Provided records
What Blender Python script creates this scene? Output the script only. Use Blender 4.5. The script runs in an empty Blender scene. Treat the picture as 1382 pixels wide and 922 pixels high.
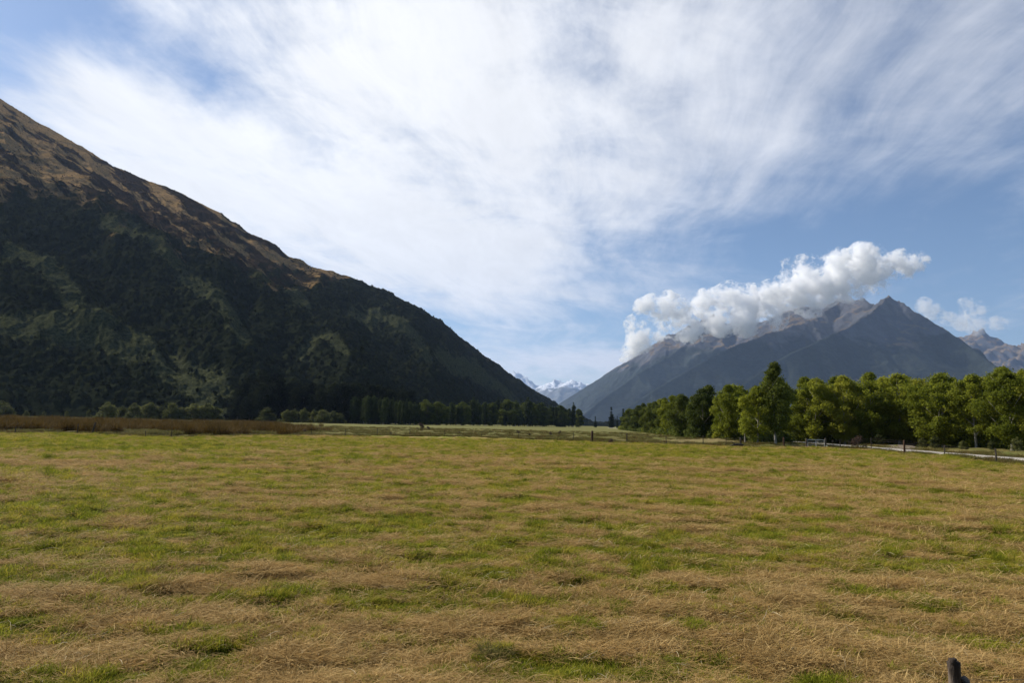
import bpy, math, random
import numpy as np
from mathutils import Vector, Matrix

sc = bpy.context.scene
R = math.radians
random.seed(7); RNG = np.random.default_rng(11)

# ------------------------------------------------------------------ camera
FPX, CX, CY = 921.3, 691.0, 461.0
CAMH = 2.3
PITCH, ROLL = R(6.84), R(1.29)
Fv = Vector((0, math.cos(PITCH), math.sin(PITCH)))
U0 = Vector((0, -math.sin(PITCH), math.cos(PITCH)))
R0 = Vector((1, 0, 0))
Rv = R0*math.cos(ROLL) + U0*math.sin(ROLL)
Uv = U0*math.cos(ROLL) - R0*math.sin(ROLL)
cam_d = bpy.data.cameras.new('camera'); cam = bpy.data.objects.new('camera', cam_d)
sc.collection.objects.link(cam); sc.camera = cam
cam_d.lens = 24; cam_d.sensor_width = 36; cam_d.clip_start = .1; cam_d.clip_end = 80000
M = Matrix((( Rv.x, Uv.x, -Fv.x, 0), (Rv.y, Uv.y, -Fv.y, 0), (Rv.z, Uv.z, -Fv.z, CAMH), (0, 0, 0, 1)))
cam.matrix_world = M

def pdir(px, py): return Fv*FPX + Rv*(px-CX) + Uv*(CY-py)
def at_y(px, py, Y):
    d = pdir(px, py); return Vector((0, 0, CAMH)) + d*(Y/d.y)
def at_g(px, py, z=0.0):
    d = pdir(px, py); return Vector((0, 0, CAMH)) + d*((z-CAMH)/d.z)
def project(X, Y, Z):
    Z = Z-CAMH
    f = X*Fv.x+Y*Fv.y+Z*Fv.z; r = X*Rv.x+Y*Rv.y+Z*Rv.z; u = X*Uv.x+Y*Uv.y+Z*Uv.z
    f = np.maximum(f, 1e-3)
    return CX+FPX*r/f, CY-FPX*u/f
def azel(px, py):
    d = pdir(px, py).normalized(); return math.atan2(d.x, d.y), math.asin(d.z)

# ------------------------------------------------------------------ node helper
class S:
    """a socket with arithmetic"""
    def __init__(s, t, o): s.t, s.o = t, o
    def _m(s, op, *a, **k):
        n = s.t.nodes.new('ShaderNodeMath'); n.operation = op
        for i, v in enumerate((s,)+a):
            if isinstance(v, S): s.t.links.new(v.o, n.inputs[i])
            else: n.inputs[i].default_value = v
        n.use_clamp = k.get('clamp', False)
        return S(s.t, n.outputs[0])
    def __add__(s, b): return s._m('ADD', b)
    __radd__ = __add__
    def __sub__(s, b): return s._m('SUBTRACT', b)
    def __rsub__(s, b): return (s*-1.0)+b
    def __mul__(s, b): return s._m('MULTIPLY', b)
    __rmul__ = __mul__
    def __truediv__(s, b): return s._m('DIVIDE', b)
    def mx(s, b): return s._m('MAXIMUM', b)
    def mn(s, b): return s._m('MINIMUM', b)
    def pw(s, b): return s._m('POWER', b)
    def clamp(s): return s._m('ADD', 0.0, clamp=True)
    def step(s, a, b, lo=0.0, hi=1.0):
        n = s.t.nodes.new('ShaderNodeMapRange'); n.interpolation_type = 'SMOOTHSTEP'
        s.t.links.new(s.o, n.inputs[0])
        for i, v in zip((1, 2, 3, 4), (a, b, lo, hi)): n.inputs[i].default_value = v
        return S(s.t, n.outputs[0])
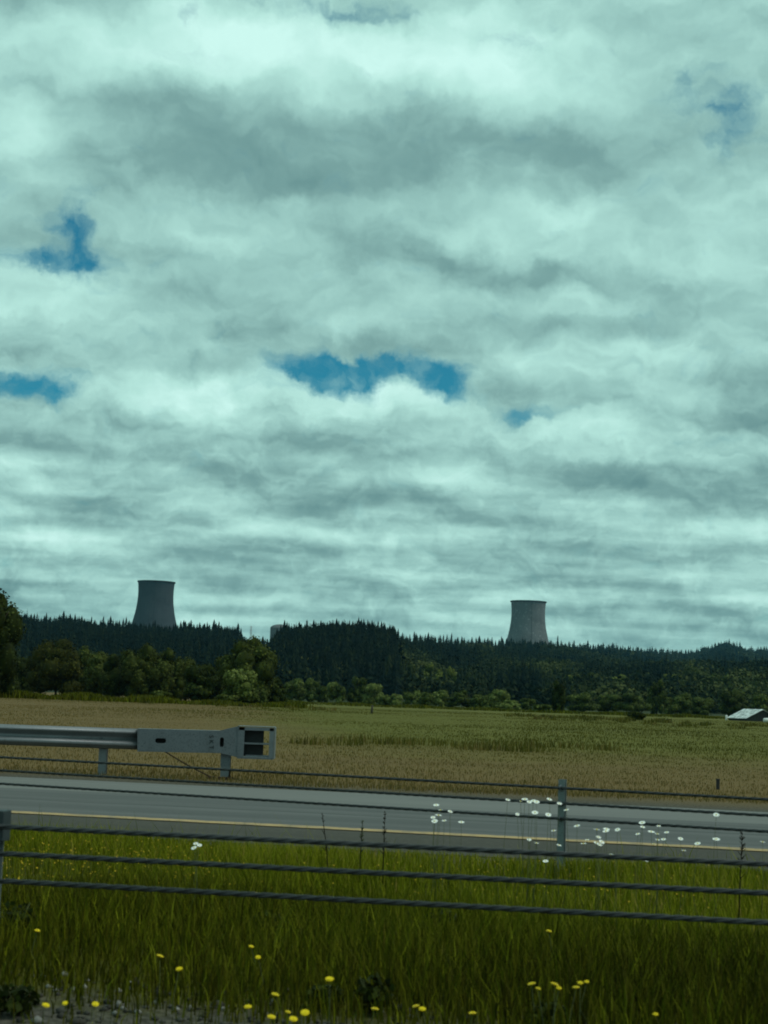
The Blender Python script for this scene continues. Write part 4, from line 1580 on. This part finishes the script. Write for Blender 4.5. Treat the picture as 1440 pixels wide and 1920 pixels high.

Instructions for the task
Leave out the pictures and transcribe the entries above exactly.

Task response
What Blender Python script creates this scene? Output the script only. Use Blender 4.5. The script runs in an empty Blender scene. Treat the picture as 1382 pixels wide and 922 pixels high.
import bpy, math, random
import numpy as np
from mathutils import Vector, Matrix

sc = bpy.context.scene
R = math.radians
random.seed(7); RNG = np.random.default_rng(11)

# ------------------------------------------------------------------ camera
FPX, CX, CY = 921.3, 691.0, 461.0
CAMH = 2.3
PITCH, ROLL = R(6.84), R(1.29)
Fv = Vector((0, math.cos(PITCH), math.sin(PITCH)))
U0 = Vector((0, -math.sin(PITCH), math.cos(PITCH)))
R0 = Vector((1, 0, 0))
Rv = R0*math.cos(ROLL) + U0*math.sin(ROLL)
Uv = U0*math.cos(ROLL) - R0*math.sin(ROLL)
cam_d = bpy.data.cameras.new('camera'); cam = bpy.data.objects.new('camera', cam_d)
sc.collection.objects.link(cam); sc.camera = cam
cam_d.lens = 24; cam_d.sensor_width = 36; cam_d.clip_start = .1; cam_d.clip_end = 80000
M = Matrix((( Rv.x, Uv.x, -Fv.x, 0), (Rv.y, Uv.y, -Fv.y, 0), (Rv.z, Uv.z, -Fv.z, CAMH), (0, 0, 0, 1)))
cam.matrix_world = M

def pdir(px, py): return Fv*FPX + Rv*(px-CX) + Uv*(CY-py)
def at_y(px, py, Y):
    d = pdir(px, py); return Vector((0, 0, CAMH)) + d*(Y/d.y)
def at_g(px, py, z=0.0):
    d = pdir(px, py); return Vector((0, 0, CAMH)) + d*((z-CAMH)/d.z)
def project(X, Y, Z):
    Z = Z-CAMH
    f = X*Fv.x+Y*Fv.y+Z*Fv.z; r = X*Rv.x+Y*Rv.y+Z*Rv.z; u = X*Uv.x+Y*Uv.y+Z*Uv.z
    f = np.maximum(f, 1e-3)
    return CX+FPX*r/f, CY-FPX*u/f
def azel(px, py):
    d = pdir(px, py).normalized(); return math.atan2(d.x, d.y), math.asin(d.z)

# ------------------------------------------------------------------ node helper
class S:
    """a socket with arithmetic"""
    def __init__(s, t, o): s.t, s.o = t, o
    def _m(s, op, *a, **k):
        n = s.t.nodes.new('ShaderNodeMath'); n.operation = op
        for i, v in enumerate((s,)+a):
            if isinstance(v, S): s.t.links.new(v.o, n.inputs[i])
            else: n.inputs[i].default_value = v
        n.use_clamp = k.get('clamp', False)
        return S(s.t, n.outputs[0])
    def __add__(s, b): return s._m('ADD', b)
    __radd__ = __add__
    def __sub__(s, b): return s._m('SUBTRACT', b)
    def __rsub__(s, b): return (s*-1.0)+b
    def __mul__(s, b): return s._m('MULTIPLY', b)
    __rmul__ = __mul__
    def __truediv__(s, b): return s._m('DIVIDE', b)
    def mx(s, b): return s._m('MAXIMUM', b)
    def mn(s, b): return s._m('MINIMUM', b)
    def pw(s, b): return s._m('POWER', b)
    def clamp(s): return s._m('ADD', 0.0, clamp=True)
    def step(s, a, b, lo=0.0, hi=1.0):
        n = s.t.nodes.new('ShaderNodeMapRange'); n.interpolation_type = 'SMOOTHSTEP'
        s.t.links.new(s.o, n.inputs[0])
        for i, v in zip((1, 2, 3, 4), (a, b, lo, hi)): n.inputs[i].default_value = v
        return S(s.t, n.outputs[0])
The Blender Python script for this scene continues. Write part 4, from line 1580 on. This part finishes the script. Write for Blender 4.5. Treat the picture as 1440 pixels wide and 1920 pixels high.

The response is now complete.